In 1939 James made a further major purchase of three canvases and nine gouaches, including the important Time Transfixed 1938, which depicts a miniature steam engine erupting from a domestic fireplace. Both the fireplace and the gilded mirror above it figured in the earlier portrait of James, confirming that we are again in that same looking glass world. Magritte was familiar with Carroll’s writings, adapting motifs from Alice in Wonderland in a number of his works, and was surely struck by their appropriateness in the home of an English eccentric. Just as Alice leaps on to the fireplace and then passes through the mirror into Carroll’s looking-glass domain, the locomotive emerges like a visitor from another realm. The idea for the image, though, was initially developed in a short film scenario written by Magritte around 1936, so may have had some personal significance bearing in mind that the artist was born in the rue de la Station, at Lessines, in 1898. There is perhaps also a nod here to the melancholy of de Chirico, who featured distant steam engines in a number of works, where they evoke the early death of his railway engineer father. The severity of the black clock, like that of the locomotive, along with the brass candlesticks, the marble of the fireplace and the ominous void of the mirror all tend to lend a funereal air to the image, something even more evident in the original film scenario. Magritte proposed that the work be sited at the foot of the staircase leading up to the room where the earlier paintings were located, so that it would serve as a kind of magical threshold where guests would cross over into James’s looking-glass world.

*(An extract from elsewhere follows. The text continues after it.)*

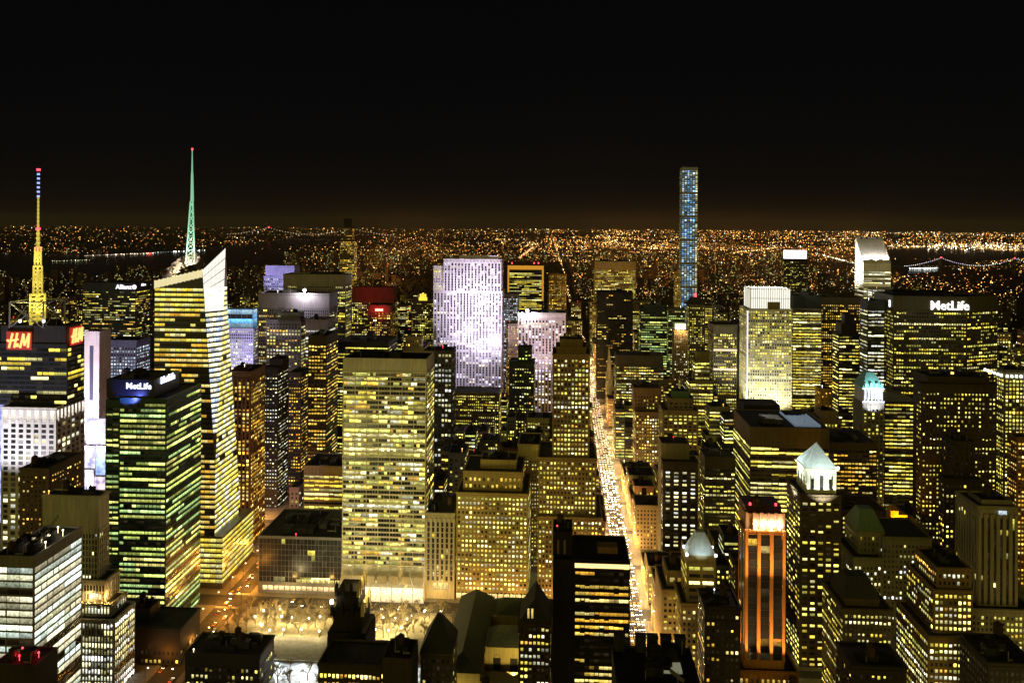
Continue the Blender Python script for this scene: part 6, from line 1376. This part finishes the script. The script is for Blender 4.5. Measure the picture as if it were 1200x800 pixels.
# ================================================================== TRAFFIC
tyre = wall_mat((.02, .02, .02), .8, .2); cglass = wall_mat((.02, .025, .03), .1, .5)
HL = glow_mat('headlight', (1, .92, .78), 22); TL = glow_mat('taillight', (1, .03, .02), 5)
def car_parts(col):
    b = MB(); L, W = 4.7, 1.85
    prof = [(-L / 2, .35), (-L / 2, .85), (-L / 2 + .95, 1.0), (-L / 2 + 1.55, 1.45), (L / 2 - 1.5, 1.47), (L / 2 - .7, 1.05), (L / 2, .98), (L / 2, .4)]
    n = len(prof)
    for sx, k in ((-1, 1), (1, 1)): b.v += [(sx * (W / 2 - (.18 if z > 1.2 else 0)), y, z) for y, z in prof]
    for k in range(n): j = (k + 1) % n; b.f.append((k, n + k, n + j, j)); b.m.append(0)
    b.f += [tuple(range(n)), tuple(range(2 * n - 1, n - 1, -1))]; b.m += [0, 0]
    body = b.mesh('car_body', wall_mat(col, .35, .5)); parts = []
    g = MB(); g.quad((-.72, -L / 2 + .98, 1.04), (.72, -L / 2 + .98, 1.04), (.66, -L / 2 + 1.5, 1.42), (-.66, -L / 2 + 1.5, 1.42)); g.quad((.7, L / 2 - .75, 1.1), (-.7, L / 2 - .75, 1.1), (-.66, L / 2 - 1.46, 1.45), (.66, L / 2 - 1.46, 1.45))
    for v in range(len(g.v)): x, y, z = g.v[v]; g.v[v] = (x, y + (-.03 if y < 0 else .03), z + .03)
    parts.append(('windscreen', g.mesh('windscreen', cglass), (0, 0, 0)))
    w_ = MB(); w_.tube((-.11, 0, 0), (.11, 0, 0), .33, .33, 10); w_.tube((.11, 0, 0), (-.11, 0, 0), .33, .33, 10); wm = w_.mesh('wheel', tyre)
    for x in (-.84, .84):
        for y in (-1.45, 1.4): parts.append(('wheel', wm, (x, y, .33)))
    h = MB(); h.box(-.24, .24, -.05, .04, -.14, .14, bottom=True); hm = h.mesh('headlight', HL); r = MB(); r.box(-.22, .22, -.04, .05, -.1, .1, bottom=True); rm = r.mesh('taillight', TL)
    for x in (-.62, .62): parts.append(('headlight', hm, (x, -L / 2 - .02, .72))); parts.append(('taillight', rm, (x, L / 2 + .02, .8)))
    return body, parts
CARS = {'yellow': car_parts((.7, .42, .03)), 'dark': car_parts((.03, .03, .035)), 'pale': car_parts((.55, .55, .53))}
def car(x, y, flip, col, where, group):
    body, parts = CARS[col]; o = bpy.data.objects.new('car', body); C.objects.link(o); o.location = (x, y, .02); o.rotation_euler = (0, 0, pi if flip else 0)
    nm = {'yellow': 'yellow taxi', 'dark': 'dark car', 'pale': 'pale car'}[col]; tag(o, f'{nm} {where}', 'car', group)
    far = y > 900
    for pn, me, loc in parts:
        if far and pn != 'headlight' and pn != 'taillight': continue
        c = bpy.data.objects.new(pn, me); C.objects.link(c); c.parent = o; c.location = loc
rcar = random.Random(12); ncar = 0; jam = []
for y in np.arange(512, 1900, 7.6):
    for x in (AVE5 - 5.8, AVE5 - 2.4, AVE5 + 1.0, AVE5 + 4.4, AVE5 + 7.4):
        if rcar.random() < (.2 if y > 560 else .45): continue
        yy = y + rcar.uniform(-1.4, 1.4)
        if y < 1080 and ncar < 245:
            car(x + rcar.uniform(-.3, .3), yy, False, rcar.choice(['yellow', 'yellow', 'dark', 'dark', 'pale']), 'with bright headlights in the slow jam on the bright avenue', 'cars on the bright avenue'); ncar += 1
        else: jam.append((x, yy))
bj = MB(); dj = []
for x, y in jam:
    bj.box(x - .9, x + .9, y - 2.3, y + 2.3, .3, .95); bj.box(x - .8, x + .8, y - 1, y + 1.5, .96, 1.45)
    for s_ in (-.6, .6): dj.append((x + s_, y - 2.5, .75, .42, tuple(k * rcar.uniform(3, 7) for k in rcar.choice([(1, .92, .78), (1, .6, .25), (1, .75, .4)]))))
jo = bj.obj('distant_traffic', wall_mat((.05, .05, .05), .35, .5)); tag(jo, 'far end of the traffic jam dissolving into lights up the avenue', kind='stuff')
q = dots('headlight', dj, None); q.parent = jo; q['kind'] = 'stuff'
for i in range(26):
    y = 505 + 8.2 * i + rcar.uniform(-2, 2); car(AVE6 + rcar.choice([-6, -2.4, 2.4, 6]), y, rcar.random() < .8, rcar.choice(['yellow', 'dark', 'pale']), 'driving on the orange avenue beside the park', 'cars on the orange avenue')
for i in range(14): 
    c_ = rcar.choice(['yellow', 'dark', 'pale']); car(-225 + 15 * i + rcar.uniform(-4, 4), 622 + rcar.choice([-1, 5]), False, c_, 'on the street between the park trees and the white grid tower', 'cars on the street by the park'); S.objects[-1] if False else None

# ================================================================== LESSER BUILDINGS, lot by lot on the street grid
rf_ = random.Random(99)
CLEAR = []
for py_ in range(432, 748, 7):
    x, y = ground(700, py_); a = pix(AVE5 - 13.5, y, 0)[0]; c = pix(AVE5 + 14.5, y, 0)[0]; CLEAR.append((a, c, y - 1, py_ - 3))
for py_ in range(655, 790, 8):
    x, y = ground(260, py_); a = pix(AVE6 - 9, y, 0)[0]; c = pix(AVE6 + 14, y, 0)[0]; CLEAR.append((a, c, y - 1, py_ - 3))
CLEAR += [(300, 530, 570, 746), (310, 384, 560, 812), (440, 494, 560, 806), (318, 440, 640, 698)]
def allowed(x0, x1, y0, y1):
    """height above which this lot would hide something the photograph shows"""
    a = [pix(x, y, 20)[0] for x in (x0, x1) for y in (y0, y1)]; p0, p1 = min(a), max(a); yt = 340.0
    for h in HERO:
        if h[2] > y0 + 2 and h[0] < p1 - 1 and h[1] > p0 + 1: yt = max(yt, h[3])
    for c in CLEAR:
        if c[2] > y0 + 2 and c[0] < p1 - 7 and c[1] > p0 + 7: yt = max(yt, c[3])
    zs = []
    for x in (x0, x1):
        for y in (y0, y1):
            px_ = pix(x, y, 20)[0]; zs.append(at(px_, yt, y)[2])
    return min(zs), p0, p1
LOTS = []
edges = [-1124, -852, -820, -548, -516, AVE6 - 15, AVE6 + 15, AVE5 - 15, AVE5 + 15, MAD - 13, MAD + 13, PARK - 22, PARK + 22, LEX - 13, LEX + 13, 612, 638, 818, 843, 1090]
for n in range(36, 60):
    for i in range(0, len(edges) - 1, 2):
        xa, xb = (edges[i], edges[i + 1]) if False else (None, None)
    for i in range(0, len(AVES) - 1):
        xa = AVES[i][0] + AVES[i][1] + 6; xb = AVES[i + 1][0] - AVES[i + 1][1] - 6
        for row in (0, 1):
            y0 = street(n) + (0 if row == 0 else 31); y1 = y0 + 29.5; x = xa
            while x < xb - 9:
                w_ = min(rf_.choice([12, 16, 20, 26, 32]), xb - x); x1 = x + w_ - .25
                if xb - x1 < 9: x1 = xb
                LOTS.append((x, x1, y0, y1, n)); x = x1 + .25
cand = []
for (x0, x1, y0, y1, n) in LOTS:
    if any(f[0] < x1 and f[1] > x0 and f[2] < y1 and f[3] > y0 for f in FOOT): continue
    if -240 < x1 and x0 < 50 and 478 < y1 and y0 < 625 and not (x1 < -242): continue
    h, p0, p1 = allowed(x0, x1, y0, y1)
    if p1 < -15 or p0 > 1215: continue
    if pix((x0 + x1) / 2, y0, 60)[1] > 900: continue
    nat = rf_.choice([22, 28, 35, 45, 60, 75, 95]) * rf_.uniform(.85, 1.15)
    if x0 > AVE5 and x1 < 125 and y0 < 1100: nat = rf_.uniform(24, 52)
    if y0 > 900: nat *= 1.25
    if y0 < 520: nat = min(nat, 60)
    h = min(h, nat)
    if h < 9: continue
    cand.append((x0, x1, y0, y1, h))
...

Appropriation remained a tactic deployed in Magritte’s later work, as in Perspective: Manet’s Balcony (1949), a reworking of Manet’s celebrated balcony scene (itself borrowed from Goya), or Perspective: David’s Madame Récamier 1951, after David’s portrait, where in each case the original figures were replaced by coffins. Michel Foucault presciently observed that Magritte’s Balcony recalled “an open tomb”, suggesting a modern version of a “resurrection”. Magritte produced numerous versions of these and other of his best-known works as his reputation began to expand during the late 1950s – particularly in the United States. This playful reworking of the art of the past looks back to the sources of his own earliest creative impulses in his childhood trauma, but it also looks forward, anticipating Pop art’s strategies of ironic appropriation and making Magritte a key reference for the art of the 1960s.